Vision 1920 wonders whether we have ever been in a nonopaque period for this search. However, Regent Box's concern about the reputations of the candidates is valid. Who would want to risk being known as the kind of quisling who would be willing to work here, unless they were assured of the payoff of a contract?

Monday, December 7, 2009

Search an academic exercise?

The same piece in the Eagle updates the status of the Presidential search
Richard Box, chair of the search committee looking for Texas A&M's next president, said that the process is on schedule and he plans to forward three or four names to regents next month.

Box, who also is a regent, said there were now fewer than eight candidates but declined to give a more precise number, saying the number would fluctuate. The remaining candidates all are from academia, he said.

"We're in a period that I call the opaque period -- we can't be very transparent in what we do. Confidentiality is of major importance," said Box, who asked each member of his 16-person committee to sign an agreement stating they won't reveal candidate names.

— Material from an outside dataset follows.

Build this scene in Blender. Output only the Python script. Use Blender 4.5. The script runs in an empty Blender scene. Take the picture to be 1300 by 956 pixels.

Fluctuate is not the adjective Vision 1920 would normally associate with narrowing the field. But it covers the possibility of adding new candidates, given that the remaining ones don't include the nonacademics mentioned in earlier releases.

Vision 1920 points out to members of the search committee that they would not be violating a promise to not reveal candidate names by leaving information about their current positions in the comments.

Getting what you pay for

The Eagle describes how our Chancellor is trying to keep A&M cheap.
Texas A&M has been instructed to plan for how it would deal with no increase in tuition next year, Chancellor Mike McKinney said during a Board of Regents meeting Thursday.

McKinney wrote in a letter last month to Texas A&M Interim President R. Bowen Loftin and other leaders in the 11-university A&M System that any tuition increase recommendation should be between zero and 3.95 percent.

Vision 1920 expects that we will need to hire several new administrators to keep the tuition increase recommendations within these limits.